The United States has acceded to the Paris Agreement, but the country’s current climate policies may not be enough to ensure the the emissions giant meets its pledged cuts by 2025.
By Kate Wheeling
Buildings are cloaked in dirty air shortly after sunrise in Los Angeles, California. (Photo: David McNew/Getty Images)
Earlier this month, the United States and China — the two biggest greenhouse gas emitters in the world — announced that they would officially ratify the Paris Agreement on climate change. Nearly 200 countries agreed to the deal last year, which would commit governments to limiting global temperature increases to 1.5 degrees Celsius above pre-industrial levels.
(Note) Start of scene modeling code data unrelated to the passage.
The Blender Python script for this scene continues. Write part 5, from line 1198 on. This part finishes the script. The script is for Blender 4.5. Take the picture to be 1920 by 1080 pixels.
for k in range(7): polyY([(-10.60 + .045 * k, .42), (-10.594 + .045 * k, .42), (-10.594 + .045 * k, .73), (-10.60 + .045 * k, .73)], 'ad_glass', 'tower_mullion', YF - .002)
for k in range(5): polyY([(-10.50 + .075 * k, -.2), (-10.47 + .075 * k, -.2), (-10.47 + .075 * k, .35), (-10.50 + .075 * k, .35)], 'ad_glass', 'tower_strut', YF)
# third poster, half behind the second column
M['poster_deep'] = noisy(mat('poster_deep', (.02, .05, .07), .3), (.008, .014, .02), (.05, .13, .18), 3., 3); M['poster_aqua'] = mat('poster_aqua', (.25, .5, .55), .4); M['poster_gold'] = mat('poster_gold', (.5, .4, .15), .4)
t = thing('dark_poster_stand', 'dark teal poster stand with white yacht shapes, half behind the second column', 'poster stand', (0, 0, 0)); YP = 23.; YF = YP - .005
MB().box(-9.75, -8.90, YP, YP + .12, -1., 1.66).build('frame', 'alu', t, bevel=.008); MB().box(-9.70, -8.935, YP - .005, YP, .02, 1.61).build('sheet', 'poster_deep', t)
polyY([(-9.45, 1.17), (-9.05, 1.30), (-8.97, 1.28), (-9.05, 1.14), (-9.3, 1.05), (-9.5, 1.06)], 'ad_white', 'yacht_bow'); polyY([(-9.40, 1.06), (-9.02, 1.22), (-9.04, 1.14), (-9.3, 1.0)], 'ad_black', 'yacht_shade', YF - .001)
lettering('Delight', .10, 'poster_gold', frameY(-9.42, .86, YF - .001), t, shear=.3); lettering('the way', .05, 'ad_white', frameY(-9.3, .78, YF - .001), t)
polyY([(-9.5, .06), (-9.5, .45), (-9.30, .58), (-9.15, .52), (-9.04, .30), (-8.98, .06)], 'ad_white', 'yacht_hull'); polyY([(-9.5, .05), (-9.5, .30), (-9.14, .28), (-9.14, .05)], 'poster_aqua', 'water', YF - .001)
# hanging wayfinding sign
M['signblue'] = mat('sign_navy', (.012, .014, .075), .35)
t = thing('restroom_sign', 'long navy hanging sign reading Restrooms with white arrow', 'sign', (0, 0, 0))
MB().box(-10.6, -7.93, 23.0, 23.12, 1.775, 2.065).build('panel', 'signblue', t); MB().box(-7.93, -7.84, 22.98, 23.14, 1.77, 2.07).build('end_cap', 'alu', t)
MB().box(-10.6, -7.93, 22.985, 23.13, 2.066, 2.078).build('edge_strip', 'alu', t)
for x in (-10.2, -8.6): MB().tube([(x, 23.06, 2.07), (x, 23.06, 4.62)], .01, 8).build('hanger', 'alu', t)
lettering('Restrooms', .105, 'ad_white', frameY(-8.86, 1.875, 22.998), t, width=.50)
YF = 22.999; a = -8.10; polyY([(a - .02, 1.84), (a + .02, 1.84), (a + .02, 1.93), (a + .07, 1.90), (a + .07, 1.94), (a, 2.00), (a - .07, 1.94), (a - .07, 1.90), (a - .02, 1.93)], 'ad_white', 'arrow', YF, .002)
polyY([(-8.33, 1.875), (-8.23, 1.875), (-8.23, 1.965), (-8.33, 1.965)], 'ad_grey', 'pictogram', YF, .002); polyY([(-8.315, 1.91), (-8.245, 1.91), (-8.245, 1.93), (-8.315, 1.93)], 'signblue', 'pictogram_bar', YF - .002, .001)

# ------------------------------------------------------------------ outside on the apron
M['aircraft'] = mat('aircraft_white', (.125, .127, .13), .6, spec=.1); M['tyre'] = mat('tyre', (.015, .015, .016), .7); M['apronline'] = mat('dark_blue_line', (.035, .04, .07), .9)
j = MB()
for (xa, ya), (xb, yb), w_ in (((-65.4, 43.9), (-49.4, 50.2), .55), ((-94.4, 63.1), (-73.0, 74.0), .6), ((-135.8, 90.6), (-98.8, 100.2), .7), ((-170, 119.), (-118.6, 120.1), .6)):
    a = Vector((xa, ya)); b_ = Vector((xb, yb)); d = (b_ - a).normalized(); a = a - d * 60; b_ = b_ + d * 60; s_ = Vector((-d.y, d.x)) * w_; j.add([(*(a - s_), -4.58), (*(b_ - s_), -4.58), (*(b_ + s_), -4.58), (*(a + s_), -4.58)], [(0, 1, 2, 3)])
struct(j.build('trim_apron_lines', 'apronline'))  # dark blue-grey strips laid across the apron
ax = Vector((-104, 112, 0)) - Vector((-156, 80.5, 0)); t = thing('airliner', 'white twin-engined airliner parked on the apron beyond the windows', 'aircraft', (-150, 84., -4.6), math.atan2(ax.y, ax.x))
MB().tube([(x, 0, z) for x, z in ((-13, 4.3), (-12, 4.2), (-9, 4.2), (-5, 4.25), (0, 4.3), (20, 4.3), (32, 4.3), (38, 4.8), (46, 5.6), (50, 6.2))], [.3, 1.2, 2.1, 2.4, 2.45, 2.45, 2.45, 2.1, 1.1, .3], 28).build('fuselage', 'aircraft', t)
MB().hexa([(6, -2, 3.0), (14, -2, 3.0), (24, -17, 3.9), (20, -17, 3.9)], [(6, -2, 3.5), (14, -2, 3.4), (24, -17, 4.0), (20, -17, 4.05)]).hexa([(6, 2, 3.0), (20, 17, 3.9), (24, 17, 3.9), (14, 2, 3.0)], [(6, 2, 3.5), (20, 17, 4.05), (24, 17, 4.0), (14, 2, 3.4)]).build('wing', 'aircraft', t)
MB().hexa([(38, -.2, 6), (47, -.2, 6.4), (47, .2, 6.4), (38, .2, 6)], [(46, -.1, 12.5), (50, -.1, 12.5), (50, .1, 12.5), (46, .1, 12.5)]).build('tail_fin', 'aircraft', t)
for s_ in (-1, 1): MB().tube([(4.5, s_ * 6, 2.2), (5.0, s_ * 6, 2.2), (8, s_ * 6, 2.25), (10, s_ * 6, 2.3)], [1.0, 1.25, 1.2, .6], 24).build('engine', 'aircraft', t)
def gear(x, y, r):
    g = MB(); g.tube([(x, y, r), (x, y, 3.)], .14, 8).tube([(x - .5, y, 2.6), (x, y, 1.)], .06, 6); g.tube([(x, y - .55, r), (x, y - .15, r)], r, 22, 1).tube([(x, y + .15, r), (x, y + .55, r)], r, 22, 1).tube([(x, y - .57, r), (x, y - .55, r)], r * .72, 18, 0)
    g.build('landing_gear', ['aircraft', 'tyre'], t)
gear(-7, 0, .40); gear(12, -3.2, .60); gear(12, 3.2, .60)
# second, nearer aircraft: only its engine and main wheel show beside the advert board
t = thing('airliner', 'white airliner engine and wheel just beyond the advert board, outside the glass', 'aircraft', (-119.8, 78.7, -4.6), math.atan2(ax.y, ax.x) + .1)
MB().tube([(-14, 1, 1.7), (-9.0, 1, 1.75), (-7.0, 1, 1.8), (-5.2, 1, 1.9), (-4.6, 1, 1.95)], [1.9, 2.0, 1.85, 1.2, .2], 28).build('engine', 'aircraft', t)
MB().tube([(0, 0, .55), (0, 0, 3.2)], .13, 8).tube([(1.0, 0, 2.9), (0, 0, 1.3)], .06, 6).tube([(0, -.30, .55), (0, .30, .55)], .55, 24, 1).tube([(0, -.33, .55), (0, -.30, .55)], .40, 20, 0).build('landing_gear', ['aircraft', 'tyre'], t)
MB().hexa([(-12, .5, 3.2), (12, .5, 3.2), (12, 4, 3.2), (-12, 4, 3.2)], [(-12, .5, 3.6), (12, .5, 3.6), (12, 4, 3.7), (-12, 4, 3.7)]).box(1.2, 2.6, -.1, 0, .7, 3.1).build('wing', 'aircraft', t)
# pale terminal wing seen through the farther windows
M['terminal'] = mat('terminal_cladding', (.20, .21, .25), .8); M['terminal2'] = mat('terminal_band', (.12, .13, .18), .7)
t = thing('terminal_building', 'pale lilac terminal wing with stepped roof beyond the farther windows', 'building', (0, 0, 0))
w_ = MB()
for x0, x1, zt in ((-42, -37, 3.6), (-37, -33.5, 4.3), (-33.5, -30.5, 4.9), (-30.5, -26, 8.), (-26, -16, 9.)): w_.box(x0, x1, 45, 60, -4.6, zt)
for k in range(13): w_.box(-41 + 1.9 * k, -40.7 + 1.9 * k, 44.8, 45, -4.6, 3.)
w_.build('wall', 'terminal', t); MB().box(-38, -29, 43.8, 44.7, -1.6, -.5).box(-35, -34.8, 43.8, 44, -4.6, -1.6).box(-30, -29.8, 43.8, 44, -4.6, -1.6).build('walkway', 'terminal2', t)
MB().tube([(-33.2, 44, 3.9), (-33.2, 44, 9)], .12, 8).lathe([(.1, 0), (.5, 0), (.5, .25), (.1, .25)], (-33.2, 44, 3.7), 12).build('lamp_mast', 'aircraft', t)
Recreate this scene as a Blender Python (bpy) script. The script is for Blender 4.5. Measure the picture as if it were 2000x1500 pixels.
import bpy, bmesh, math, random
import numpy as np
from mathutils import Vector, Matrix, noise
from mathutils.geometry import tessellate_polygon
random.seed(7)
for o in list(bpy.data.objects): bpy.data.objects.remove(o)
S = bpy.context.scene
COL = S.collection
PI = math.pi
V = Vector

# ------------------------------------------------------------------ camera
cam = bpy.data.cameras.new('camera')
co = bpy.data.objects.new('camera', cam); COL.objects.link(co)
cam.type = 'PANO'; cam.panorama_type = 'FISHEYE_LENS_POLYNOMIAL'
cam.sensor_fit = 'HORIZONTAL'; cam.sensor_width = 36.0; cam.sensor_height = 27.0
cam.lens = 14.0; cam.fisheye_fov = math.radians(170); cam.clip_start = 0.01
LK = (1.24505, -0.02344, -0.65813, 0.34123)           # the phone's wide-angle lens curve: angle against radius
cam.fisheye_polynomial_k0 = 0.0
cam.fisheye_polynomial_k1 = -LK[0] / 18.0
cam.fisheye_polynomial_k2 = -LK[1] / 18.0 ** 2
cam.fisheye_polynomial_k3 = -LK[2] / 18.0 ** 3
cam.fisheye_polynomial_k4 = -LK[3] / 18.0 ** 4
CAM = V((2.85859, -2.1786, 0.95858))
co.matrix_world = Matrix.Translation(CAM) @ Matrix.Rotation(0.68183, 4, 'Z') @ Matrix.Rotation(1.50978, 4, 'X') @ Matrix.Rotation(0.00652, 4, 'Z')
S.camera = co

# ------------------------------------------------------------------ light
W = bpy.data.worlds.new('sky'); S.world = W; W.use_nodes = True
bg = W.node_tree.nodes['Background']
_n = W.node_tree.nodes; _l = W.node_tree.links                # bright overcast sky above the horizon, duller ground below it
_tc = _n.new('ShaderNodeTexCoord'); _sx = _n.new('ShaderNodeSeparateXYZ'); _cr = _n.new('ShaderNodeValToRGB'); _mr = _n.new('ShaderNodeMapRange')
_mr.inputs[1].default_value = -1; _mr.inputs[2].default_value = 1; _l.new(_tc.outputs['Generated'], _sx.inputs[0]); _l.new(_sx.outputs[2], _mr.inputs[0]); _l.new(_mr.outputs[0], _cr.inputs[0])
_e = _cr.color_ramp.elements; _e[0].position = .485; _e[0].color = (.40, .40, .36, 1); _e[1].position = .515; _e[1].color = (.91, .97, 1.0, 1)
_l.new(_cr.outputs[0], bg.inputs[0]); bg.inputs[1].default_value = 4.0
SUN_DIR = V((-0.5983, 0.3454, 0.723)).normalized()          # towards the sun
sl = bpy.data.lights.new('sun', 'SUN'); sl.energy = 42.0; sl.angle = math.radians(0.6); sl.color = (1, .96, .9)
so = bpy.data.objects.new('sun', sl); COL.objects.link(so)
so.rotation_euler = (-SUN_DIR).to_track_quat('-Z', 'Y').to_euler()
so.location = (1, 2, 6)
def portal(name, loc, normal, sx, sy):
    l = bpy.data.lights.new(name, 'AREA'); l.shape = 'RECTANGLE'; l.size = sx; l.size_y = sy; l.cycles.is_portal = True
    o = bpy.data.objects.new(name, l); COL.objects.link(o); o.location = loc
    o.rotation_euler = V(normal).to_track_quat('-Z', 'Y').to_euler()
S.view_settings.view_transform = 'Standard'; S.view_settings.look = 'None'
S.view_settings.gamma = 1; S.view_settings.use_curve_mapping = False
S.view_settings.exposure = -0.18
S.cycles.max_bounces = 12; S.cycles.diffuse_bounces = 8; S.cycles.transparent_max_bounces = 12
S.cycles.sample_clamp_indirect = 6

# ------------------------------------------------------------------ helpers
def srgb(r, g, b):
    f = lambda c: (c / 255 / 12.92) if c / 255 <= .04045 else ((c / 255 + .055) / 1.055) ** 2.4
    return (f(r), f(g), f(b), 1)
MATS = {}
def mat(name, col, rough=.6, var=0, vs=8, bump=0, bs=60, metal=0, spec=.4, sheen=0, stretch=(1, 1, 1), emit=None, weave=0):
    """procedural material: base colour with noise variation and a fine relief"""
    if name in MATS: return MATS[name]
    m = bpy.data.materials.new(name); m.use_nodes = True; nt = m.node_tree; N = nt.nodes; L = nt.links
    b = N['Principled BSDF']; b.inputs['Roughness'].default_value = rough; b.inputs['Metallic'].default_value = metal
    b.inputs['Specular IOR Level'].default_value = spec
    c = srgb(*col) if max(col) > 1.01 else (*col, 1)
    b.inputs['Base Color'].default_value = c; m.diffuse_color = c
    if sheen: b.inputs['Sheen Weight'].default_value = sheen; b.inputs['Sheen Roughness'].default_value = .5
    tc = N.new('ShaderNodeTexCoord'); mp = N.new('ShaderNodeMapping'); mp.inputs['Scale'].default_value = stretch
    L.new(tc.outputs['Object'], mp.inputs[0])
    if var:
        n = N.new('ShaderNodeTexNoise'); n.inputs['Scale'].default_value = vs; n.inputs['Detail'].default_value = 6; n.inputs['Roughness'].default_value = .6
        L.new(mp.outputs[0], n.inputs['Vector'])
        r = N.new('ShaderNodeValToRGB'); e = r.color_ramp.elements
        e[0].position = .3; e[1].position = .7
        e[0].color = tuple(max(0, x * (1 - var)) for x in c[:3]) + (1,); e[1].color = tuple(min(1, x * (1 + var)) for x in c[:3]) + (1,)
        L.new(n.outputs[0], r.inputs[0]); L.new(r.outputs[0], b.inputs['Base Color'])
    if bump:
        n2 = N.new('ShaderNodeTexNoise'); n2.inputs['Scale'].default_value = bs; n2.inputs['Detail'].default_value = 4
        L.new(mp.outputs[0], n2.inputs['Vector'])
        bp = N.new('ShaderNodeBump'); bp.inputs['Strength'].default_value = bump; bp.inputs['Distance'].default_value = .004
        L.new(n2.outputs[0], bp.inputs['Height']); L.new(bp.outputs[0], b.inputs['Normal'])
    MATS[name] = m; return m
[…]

But to actually take effect, at least 55 countries accounting for 55 percent of global carbon emissions have to ratify the agreement.
“We have a saying in America that you need to put your money where your mouth is,” President Barack Obamasaid in a statement at Hangzhou’s West Lake state guesthouse, according to the Guardian. “And when it comes to combating climate change that is what we are doing … we are leading by example.” On the heels of Obama’s announcement, several more countries began the ratification process (including 31 countries in a single day last week), bringing the total number up to 60 and accounting for 47.76 percent of global emissions — nearly enough to bring the agreement into force.
But ratifying the agreement is only the first step. Now, to truly “put out money where our mouth is,” the U.S. needs to meet the emissions cuts pledged—26 to 28 percent below 2005 levels by 2025. In one of the most thorough analyses of existing and planned U.S. climate policies to date, a team of researchers from the Lawrence Berkeley National Laboratory found that the climate policies currently in place may not be enough to meet those targets.
In the study, published today in Nature Climate Change, the team looked at 17 policies across three categories — passed legislation, proposed legislation, and potential or voluntary measures (state-level strategies, for example, that have not been formally proposed on a federal level, but that the nation might someday pursue) — and used the most up to date measurements of energy use and emissions to estimate the likelihood of success.
“I’m optimistic, under the condition that the administration maintains its focus and its commitment to really lowering emissions.”
By 2025, the U.S. has promised to cut emissions equivalent to between 4,553 and 5,478 million tons of carbon dioxide (MtCO2e). But with only the existing legislation, the U.S. will miss the mark by 551 to 1,805 MtCO2e. (For perspective, the average American driver adds roughly one metric ton of CO2 to the atmosphere every two months.) Even if all the proposed legislation is passed, the U.S. may still miss the target by 340 to 1,586 MtCO2e. But if the third category of policies is included, the U.S. has a shot at reaching emissions that are 26 percent below 2005 levels. The predicted emissions under such a scenario range from 356 MtCO2e below the upper limit for 2025 to 924 MtCO2e above it. This means the more measures the U.S. embraces to cut emissions, the better.
And there are plenty to choose from, according to the authors. Transportation policies that favor electric vehicles or even self-driving cars, for example, could someday lower emissions; in the energy sector, an increased focus on biofuels or hydrogen production could do the same; and in agriculture, slow release fertilizers could reduce nitrous oxide emissions.
“I’m optimistic, under the condition that the administration maintains its focus and its commitment to really lowering emissions,” says Jeffrey Greenblatt, a staff scientist at the Lawrence Berkeley National Laboratory, and lead author on the new paper. “We cant sit on our laurels. I think that it’s eminently doable, but its going to require additional policies, additional technologies, and the cooperation of the business community to embrace some of these changes.”
Any number of these emissions mitigation measures could come into play before 2025. “It’s a moving target. The policy landscape is evolving very quickly,” Greenblatt says. Just in the time since the paper was submitted for publication, several proposed policies became law: For example, heavy-duty vehicle standards and methane emissions standards for the oil, gas, and landfill industries were finalized this summer. It’s good news for Greenblatt that more of the policies previously under consideration are now codified, but it doesn’t change the results of the study, which included those potential policies. “If you add it all up we’re still in a situation where we need some additional policies to get all the way to the 2025 target,” he says. “But we’re getting closer.”